The A.V. Club just ran a feature called “21 Horrifying Moments from Children’s Entertainment” and did not include anything from Watership Down, easily the most horrifying children’s movie ever made. General Woundwort demands an apology.
(Image via Bren Jay/Flickr)
You ain’t kidding. Our 8th-grade class watched Watership Down after reading the book. The cartoon was orders of magnitude more disturbing than anything I had experienced up to that time. To this day, I leave spinach leaves for bunnies in the yard, and when my dog playfully chases a rabbit, I feel bad. Thanks, Dick Adams.
lol. I didn’t know anything about Watership Down until you told me about it. Creepy indeed. Oh and btw, on that A/V Club post, the Willy Wonka tunnel scene alone has spawned a whole slew of comments (I think that’s the only thing people are commenting on, actually). I’ve only seen that movie once—not even in its entirety, I think—and I remember that tunnel scene to be super, super bizarre. Indelible.
Willy Wonka is definitely a classic, and a very creepy, somewhat disturbing kid’s movie. It doesn’t have a dog ripping bunnies apart and more blood than a butcher’s shop.
I wouldn’t really call Watership Down a kid’s movie. I don’t recall it being marketed as such when it was in theaters, and the novel it was based on was popular as mainstream fantasy read by adults, not a kid’s book. Animated films are not always made for children (not even back then).
If you want to see something even more traumatic in the same vein, the same team later (and less famously as the darker tones of the movie I believe kept it from getting wider distribution) adapted Adams’ later book The Plague Dogs, which is pure nightmare fuel through and through.
Definitely not for children. Hell, Plague Dogs still creeps me out remembering it.
I couldn’t watch Plague Dogs. I tried many years ago but didn’t think it was very good and, yes, found the experimentation scenes too disturbing.
Watership Down received the equivalent of a G rating in the UK, where it was presumed to be a “family” film. Much like Bakshi’s Lord of the Rings, producers were hoping to reach a wider audience than traditional animated films.
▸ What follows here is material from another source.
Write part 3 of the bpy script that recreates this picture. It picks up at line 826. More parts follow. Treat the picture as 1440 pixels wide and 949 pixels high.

Yeah, after I wrote that, I looked it up on Wikipedia and I think my memory may be a bit off. I sometimes get a bit defensive as a former animation student myself there was always a public bias toward animation being for children back in the day that would raise my hackles. 😉
But yeah, Plague Dogs is definitely no kiddie movie at least. I don’t know if you watched it all the way through, but the ending is particularly unpleasant on top of everything else in that film (though it’s interesting to hear Patrick Stewart play a small role).